Jack Mulvaney, a Brookwood graduate, recently won a $1,500 prize from the Winona State University English Department for his poem, “Airing Out My Poetry.”
The gift is intended to encourage students in their writing and literary pursuits while helping them financially to reach their educational goals.
Manuscripts are screened by the creative writing faculty, and the final judges in each genre (fiction, poetry and creative nonfiction) are visiting writers from the John S. Lucas Great River Reading Series or other acclaimed authors published in the appropriate genre. The winners are published in the WSU literary and arts magazine Satori.

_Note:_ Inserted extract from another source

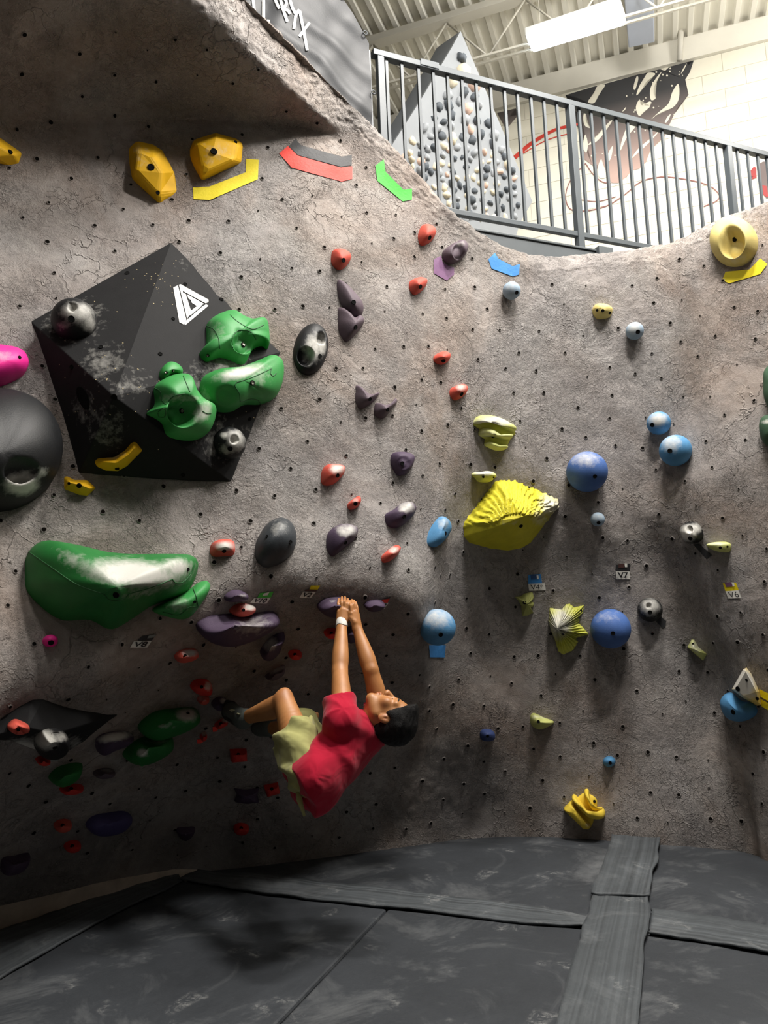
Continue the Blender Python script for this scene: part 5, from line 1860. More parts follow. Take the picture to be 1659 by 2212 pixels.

Mulvaney said regarding his piece, “Winona State University has given the creative writer in me various avenues to explore. In the play/script writing course taught by Dr. Weber, I created worlds and explored ideas that collected dust in my head for years. Planting those ideas on paper, they sprouted a tree that produced some fruit and gave me plenty of practice in pruning branches. In poetry writing, taught by Dr. Boulton, I experimented with poetry for the first time and injected my poetry with a childlike intuition, which has been an incredibly satisfying experience. These courses gave me skills I will take throughout my professional career and any creative endeavor I set sail toward.”
Judge Michael Torres offered these comments on Mulvaney’s poem: “What my favorite poems do so well, so precisely, is slow down a moment — the more seemingly mundane the better—by breaking it open and using what’s inside for play. Jack Mulvaney’s poem “Airing out my poetry” does exactly that. The poet takes us through what would otherwise be the mindless chore of doing one’s laundry. With a direct and accessible approach to language that manages to feel honest and vulnerable the whole time, the readers get a peek into the life of the speaker — their frustrations over soaked dollar bills that speak to their socio-economic situation, their wandering imagination that leads to the set of a Tarantino film. And despite the poem’s potential to remain in its pessimistic state, the poet ends with a humorously believable and even uplifting image of the speaker wearing “clean socks and a lavender-scented sweater.”
Mulvaney is the son of Pat and Denise Hedrick of rural Norwalk and the grandson of Peg Hedrick of Wilton.